Here, we have to use one sample z test for the population proportion.

The null and alternative hypotheses for this test are given as below:

Null hypothesis: H0: Not more than 80% of his customers are very satisfied with the service they receive.

Alternative hypothesis: Ha: More than 80% of his customers are very satisfied with the service they receive.

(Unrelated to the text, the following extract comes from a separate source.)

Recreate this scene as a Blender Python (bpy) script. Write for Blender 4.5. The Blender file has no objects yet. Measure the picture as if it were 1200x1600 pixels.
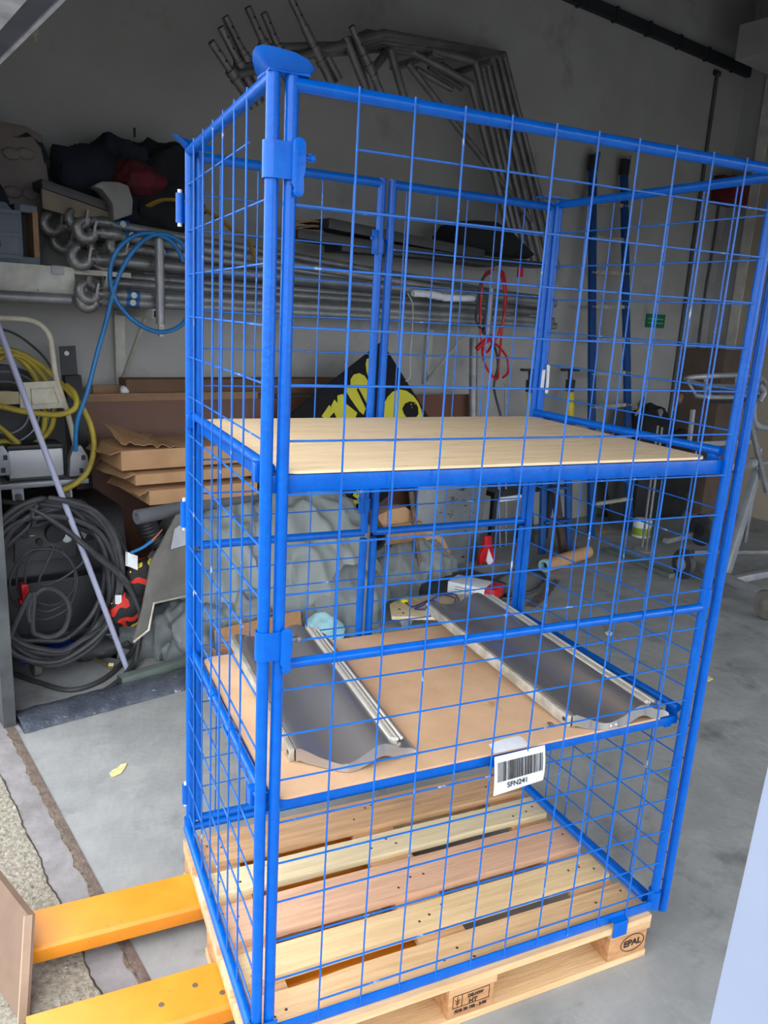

H0: p ≤ 0.80 versus Ha: p > 0.80

This is an upper tailed test.

We are given

Level of significance = α = 0.05

Test statistic formula for this test is given as below:

Z = (p̂ - p)/sqrt(pq/n)

Where, p̂ = Sample proportion, p is population proportion, q = 1 - p, and n is sample size

n = sample size = 100

p̂ = x/n = 0.81

p = 0.80

q = 1 - p = 0.20

Z = (p̂ - p)/sqrt(pq/n)

Z = (0.81 - 0.80)/sqrt(0.80*0.20/100)

Z = 0.25

Test statistic = 0.25

P-value = 0.4013

(by using z-table)

P-value > α = 0.05

So, we do not reject the null hypothesis

There is not sufficient evidence to conclude that More than 80% of his customers are very satisfied with the service they receive.